Hello again also. :wave:

But in my interpretation whatever is described after the jhana can happen after it. For example, as I said above, the second jhana happens after the first, not during it. Yet we continually find the second jhana directly following the first. It means the first jhana has “ceased” and the second jhana is now “in effect”. We also have the passage shared above where there is thinking immediately follows the fourth jhana; but everybody agrees that thinking isn’t present inside the fourth jhana, so it must happen after.
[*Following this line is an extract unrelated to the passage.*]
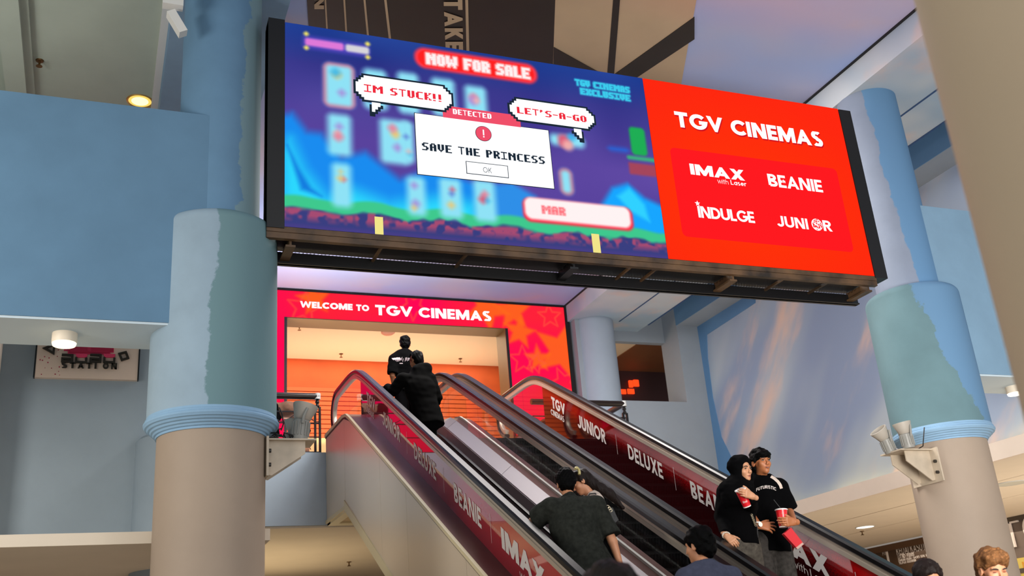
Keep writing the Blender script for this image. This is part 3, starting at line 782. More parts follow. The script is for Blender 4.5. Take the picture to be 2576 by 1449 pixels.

Let me explain in a bit more linguistic detail, then. As @Sylvester explained in a post I linked to before, the phrase “upasampajja viharati” can denote that the jhana doesn’t continue into the following phrases. Although Ven Sujato translates it as “enters and remains in” more literally it says “dwells, having attained”. In other words, you could read it as “dwelling (in general) having attained the jhana”. Or Sylvester reads it as a periphrasis, which is to say the two verbs describe one idea, just like English “I am going to do” has three verbs but the idea is one. I tend to agree with that. The verb viharati often functions more like an auxiliary (“extra”) verb. So the idea of upasampajja viharati is that you have (recently) attained jhana, not necessarily that you are currently still in it (although you perhaps could).

Other readings are also grammatical possible, I won’t discount that, but as I see it you can’t do recollection of past lives inside jhana, so therefore those readings don’t make much pragmatic sense to me.